Records shown —
----------

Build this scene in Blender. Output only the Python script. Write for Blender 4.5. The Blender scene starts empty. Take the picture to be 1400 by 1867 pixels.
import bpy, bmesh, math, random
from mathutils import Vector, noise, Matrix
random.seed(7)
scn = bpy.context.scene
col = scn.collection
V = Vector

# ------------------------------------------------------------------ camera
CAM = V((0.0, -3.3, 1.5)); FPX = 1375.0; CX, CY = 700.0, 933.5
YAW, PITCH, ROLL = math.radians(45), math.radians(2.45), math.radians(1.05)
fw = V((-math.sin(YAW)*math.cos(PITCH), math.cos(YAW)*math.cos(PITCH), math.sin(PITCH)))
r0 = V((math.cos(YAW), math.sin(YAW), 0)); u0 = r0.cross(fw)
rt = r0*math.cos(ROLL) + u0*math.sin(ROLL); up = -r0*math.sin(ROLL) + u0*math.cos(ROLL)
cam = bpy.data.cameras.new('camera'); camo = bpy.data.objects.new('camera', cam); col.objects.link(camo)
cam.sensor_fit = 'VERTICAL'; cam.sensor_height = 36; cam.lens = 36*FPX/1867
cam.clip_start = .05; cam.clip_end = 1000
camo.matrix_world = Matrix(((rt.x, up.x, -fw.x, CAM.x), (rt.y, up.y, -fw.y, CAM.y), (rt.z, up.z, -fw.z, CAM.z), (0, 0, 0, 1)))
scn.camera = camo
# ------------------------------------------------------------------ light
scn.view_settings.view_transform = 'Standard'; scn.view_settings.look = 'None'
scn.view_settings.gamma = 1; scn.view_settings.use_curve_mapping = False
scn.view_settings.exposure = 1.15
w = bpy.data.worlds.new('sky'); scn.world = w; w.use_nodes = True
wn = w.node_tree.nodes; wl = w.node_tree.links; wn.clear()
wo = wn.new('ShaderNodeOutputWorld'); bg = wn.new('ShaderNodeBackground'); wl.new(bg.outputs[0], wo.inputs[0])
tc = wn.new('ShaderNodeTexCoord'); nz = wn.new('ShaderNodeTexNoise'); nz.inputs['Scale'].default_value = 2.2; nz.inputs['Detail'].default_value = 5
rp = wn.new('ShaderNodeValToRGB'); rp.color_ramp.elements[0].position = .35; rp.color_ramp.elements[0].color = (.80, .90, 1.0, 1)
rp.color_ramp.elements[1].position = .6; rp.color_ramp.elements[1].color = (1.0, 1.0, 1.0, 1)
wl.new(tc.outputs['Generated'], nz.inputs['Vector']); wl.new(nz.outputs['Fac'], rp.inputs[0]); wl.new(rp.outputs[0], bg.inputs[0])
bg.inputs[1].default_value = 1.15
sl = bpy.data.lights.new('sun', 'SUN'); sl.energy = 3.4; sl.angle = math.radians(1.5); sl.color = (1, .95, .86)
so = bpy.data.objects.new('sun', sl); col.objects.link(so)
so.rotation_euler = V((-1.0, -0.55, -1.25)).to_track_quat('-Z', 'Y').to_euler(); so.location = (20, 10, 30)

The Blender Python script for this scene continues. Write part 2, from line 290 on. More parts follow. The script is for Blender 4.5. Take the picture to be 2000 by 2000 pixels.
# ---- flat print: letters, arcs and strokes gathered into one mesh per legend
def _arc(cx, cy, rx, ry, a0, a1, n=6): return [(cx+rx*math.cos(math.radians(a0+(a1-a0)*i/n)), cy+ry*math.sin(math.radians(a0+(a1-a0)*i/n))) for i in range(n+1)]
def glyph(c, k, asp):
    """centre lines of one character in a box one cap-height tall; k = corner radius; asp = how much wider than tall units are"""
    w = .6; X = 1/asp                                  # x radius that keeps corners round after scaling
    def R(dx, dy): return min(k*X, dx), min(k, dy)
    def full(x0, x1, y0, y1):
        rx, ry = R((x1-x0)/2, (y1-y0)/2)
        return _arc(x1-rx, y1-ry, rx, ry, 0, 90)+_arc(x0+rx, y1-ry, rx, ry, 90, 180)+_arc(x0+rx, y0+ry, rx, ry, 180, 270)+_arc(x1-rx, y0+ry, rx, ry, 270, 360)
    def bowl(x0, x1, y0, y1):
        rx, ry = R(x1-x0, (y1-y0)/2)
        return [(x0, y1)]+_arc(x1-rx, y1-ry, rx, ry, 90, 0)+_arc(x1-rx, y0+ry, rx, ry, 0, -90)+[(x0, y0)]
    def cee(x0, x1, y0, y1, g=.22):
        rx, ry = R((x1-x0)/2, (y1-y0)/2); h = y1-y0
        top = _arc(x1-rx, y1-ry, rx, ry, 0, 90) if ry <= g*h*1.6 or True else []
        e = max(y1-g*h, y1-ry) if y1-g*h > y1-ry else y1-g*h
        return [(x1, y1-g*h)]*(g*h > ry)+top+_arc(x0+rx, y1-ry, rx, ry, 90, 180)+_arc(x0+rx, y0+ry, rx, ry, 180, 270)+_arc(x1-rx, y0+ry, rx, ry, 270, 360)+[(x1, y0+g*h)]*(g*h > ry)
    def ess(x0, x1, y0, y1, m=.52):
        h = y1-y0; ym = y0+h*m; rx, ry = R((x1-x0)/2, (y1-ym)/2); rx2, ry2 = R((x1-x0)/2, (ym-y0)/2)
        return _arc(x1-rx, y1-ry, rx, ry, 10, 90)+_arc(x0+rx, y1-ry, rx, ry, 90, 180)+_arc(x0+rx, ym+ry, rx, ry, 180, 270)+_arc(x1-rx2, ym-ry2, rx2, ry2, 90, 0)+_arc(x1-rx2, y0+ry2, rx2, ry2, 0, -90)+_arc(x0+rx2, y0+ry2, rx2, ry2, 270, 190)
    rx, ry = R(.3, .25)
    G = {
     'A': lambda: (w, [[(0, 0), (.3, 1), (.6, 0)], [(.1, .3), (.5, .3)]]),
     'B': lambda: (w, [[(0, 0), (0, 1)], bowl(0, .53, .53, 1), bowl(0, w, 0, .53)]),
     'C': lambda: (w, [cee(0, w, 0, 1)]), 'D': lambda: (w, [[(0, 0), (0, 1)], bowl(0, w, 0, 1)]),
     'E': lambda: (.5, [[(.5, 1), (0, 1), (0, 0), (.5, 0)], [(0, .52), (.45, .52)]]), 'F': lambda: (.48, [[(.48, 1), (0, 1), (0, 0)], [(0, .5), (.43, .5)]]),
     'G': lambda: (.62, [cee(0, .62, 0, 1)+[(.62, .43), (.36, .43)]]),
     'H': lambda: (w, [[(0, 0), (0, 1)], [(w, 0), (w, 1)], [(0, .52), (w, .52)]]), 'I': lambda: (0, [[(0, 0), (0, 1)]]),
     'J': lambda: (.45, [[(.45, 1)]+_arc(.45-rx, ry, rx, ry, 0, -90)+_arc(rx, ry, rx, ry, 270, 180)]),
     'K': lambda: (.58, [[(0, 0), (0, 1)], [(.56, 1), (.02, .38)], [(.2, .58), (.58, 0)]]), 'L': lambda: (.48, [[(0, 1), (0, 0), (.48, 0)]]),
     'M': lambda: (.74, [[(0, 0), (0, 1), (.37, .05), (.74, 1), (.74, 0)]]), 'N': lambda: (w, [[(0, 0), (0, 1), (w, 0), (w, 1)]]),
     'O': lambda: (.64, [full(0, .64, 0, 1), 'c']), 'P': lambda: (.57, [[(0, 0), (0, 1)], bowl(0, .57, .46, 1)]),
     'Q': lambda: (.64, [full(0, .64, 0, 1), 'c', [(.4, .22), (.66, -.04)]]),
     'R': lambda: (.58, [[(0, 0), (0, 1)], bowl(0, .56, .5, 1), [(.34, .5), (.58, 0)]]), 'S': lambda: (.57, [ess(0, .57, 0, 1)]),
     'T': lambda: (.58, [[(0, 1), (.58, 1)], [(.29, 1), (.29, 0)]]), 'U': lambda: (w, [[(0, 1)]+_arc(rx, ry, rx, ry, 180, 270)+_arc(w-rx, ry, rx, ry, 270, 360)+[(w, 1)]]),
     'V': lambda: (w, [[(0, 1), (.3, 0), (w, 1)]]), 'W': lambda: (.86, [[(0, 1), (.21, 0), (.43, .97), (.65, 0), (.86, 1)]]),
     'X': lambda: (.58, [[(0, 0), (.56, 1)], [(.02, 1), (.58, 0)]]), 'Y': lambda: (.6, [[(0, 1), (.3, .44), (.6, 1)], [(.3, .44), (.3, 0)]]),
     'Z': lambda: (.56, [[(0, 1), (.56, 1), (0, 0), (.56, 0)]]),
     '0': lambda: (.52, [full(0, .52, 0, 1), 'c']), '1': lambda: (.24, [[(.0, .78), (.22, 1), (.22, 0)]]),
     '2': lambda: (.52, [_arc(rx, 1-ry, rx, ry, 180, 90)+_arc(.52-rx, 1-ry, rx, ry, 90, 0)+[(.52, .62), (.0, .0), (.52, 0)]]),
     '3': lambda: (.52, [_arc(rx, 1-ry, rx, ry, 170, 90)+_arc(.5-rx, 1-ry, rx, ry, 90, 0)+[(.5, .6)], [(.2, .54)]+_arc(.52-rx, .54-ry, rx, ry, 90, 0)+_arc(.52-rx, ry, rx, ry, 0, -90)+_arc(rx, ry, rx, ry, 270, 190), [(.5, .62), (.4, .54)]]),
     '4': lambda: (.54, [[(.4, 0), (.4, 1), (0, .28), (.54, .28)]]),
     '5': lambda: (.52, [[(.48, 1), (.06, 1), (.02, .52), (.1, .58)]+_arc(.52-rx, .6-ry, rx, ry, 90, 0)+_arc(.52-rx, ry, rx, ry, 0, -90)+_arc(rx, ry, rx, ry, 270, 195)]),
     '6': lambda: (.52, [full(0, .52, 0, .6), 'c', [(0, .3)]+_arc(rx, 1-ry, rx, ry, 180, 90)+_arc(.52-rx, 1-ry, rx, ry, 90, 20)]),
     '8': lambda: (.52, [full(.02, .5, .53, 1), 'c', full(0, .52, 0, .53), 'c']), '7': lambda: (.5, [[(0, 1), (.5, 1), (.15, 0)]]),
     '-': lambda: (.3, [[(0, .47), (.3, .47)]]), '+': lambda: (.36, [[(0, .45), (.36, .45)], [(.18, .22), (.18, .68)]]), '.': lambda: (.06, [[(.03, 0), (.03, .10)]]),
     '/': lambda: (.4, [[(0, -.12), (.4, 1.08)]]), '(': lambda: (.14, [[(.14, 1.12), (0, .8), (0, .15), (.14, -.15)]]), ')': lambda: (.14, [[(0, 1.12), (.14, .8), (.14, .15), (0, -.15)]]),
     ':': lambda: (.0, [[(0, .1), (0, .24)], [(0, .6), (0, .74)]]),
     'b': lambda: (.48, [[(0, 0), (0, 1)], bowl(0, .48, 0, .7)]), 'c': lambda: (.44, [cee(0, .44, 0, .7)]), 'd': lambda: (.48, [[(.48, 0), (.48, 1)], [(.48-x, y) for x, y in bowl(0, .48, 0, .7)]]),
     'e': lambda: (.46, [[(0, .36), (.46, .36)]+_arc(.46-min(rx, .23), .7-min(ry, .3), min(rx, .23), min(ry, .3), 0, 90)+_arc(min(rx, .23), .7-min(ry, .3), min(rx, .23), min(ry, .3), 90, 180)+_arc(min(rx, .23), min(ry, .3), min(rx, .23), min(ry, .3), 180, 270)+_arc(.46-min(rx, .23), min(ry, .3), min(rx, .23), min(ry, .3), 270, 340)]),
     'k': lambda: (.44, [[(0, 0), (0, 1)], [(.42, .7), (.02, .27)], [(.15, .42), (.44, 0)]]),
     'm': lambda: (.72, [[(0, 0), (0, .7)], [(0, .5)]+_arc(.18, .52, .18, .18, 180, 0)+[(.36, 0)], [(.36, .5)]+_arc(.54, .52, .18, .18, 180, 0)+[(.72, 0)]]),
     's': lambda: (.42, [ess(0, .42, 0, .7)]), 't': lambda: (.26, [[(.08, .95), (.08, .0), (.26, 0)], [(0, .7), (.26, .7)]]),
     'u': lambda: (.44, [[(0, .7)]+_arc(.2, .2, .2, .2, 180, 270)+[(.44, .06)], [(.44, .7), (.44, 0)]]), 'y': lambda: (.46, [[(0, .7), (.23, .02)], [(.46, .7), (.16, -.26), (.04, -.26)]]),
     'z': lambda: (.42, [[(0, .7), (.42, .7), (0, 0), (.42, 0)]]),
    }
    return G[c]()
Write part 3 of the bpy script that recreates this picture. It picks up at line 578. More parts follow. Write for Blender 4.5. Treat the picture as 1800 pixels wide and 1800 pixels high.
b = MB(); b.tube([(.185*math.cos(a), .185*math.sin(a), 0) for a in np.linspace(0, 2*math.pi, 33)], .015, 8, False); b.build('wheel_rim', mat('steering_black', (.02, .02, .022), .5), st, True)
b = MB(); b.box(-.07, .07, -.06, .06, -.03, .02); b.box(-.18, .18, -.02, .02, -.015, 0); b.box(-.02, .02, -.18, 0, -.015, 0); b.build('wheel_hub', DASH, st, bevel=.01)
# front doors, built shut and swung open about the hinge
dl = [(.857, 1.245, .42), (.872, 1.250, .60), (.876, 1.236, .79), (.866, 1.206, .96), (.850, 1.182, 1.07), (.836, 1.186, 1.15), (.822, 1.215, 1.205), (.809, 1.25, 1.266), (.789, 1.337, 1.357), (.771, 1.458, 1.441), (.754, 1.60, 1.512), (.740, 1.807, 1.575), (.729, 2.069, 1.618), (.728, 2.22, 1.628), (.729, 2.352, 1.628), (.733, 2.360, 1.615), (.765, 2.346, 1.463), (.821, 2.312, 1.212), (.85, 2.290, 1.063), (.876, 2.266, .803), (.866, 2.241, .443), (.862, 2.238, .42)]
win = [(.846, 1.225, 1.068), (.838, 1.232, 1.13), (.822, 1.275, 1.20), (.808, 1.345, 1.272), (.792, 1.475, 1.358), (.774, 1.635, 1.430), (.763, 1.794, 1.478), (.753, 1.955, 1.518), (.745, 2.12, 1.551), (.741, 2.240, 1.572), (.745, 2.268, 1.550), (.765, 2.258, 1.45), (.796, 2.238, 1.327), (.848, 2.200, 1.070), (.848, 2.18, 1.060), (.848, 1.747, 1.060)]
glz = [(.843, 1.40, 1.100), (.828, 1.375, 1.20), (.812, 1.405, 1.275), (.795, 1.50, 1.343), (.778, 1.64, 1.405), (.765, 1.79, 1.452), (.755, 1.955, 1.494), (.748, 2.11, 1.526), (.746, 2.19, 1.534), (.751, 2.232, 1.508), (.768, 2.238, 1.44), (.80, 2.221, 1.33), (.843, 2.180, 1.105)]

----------

Problem statement —
State the number of lines in this listing that contain the string "pixels", and add nothing else.

Result below —
3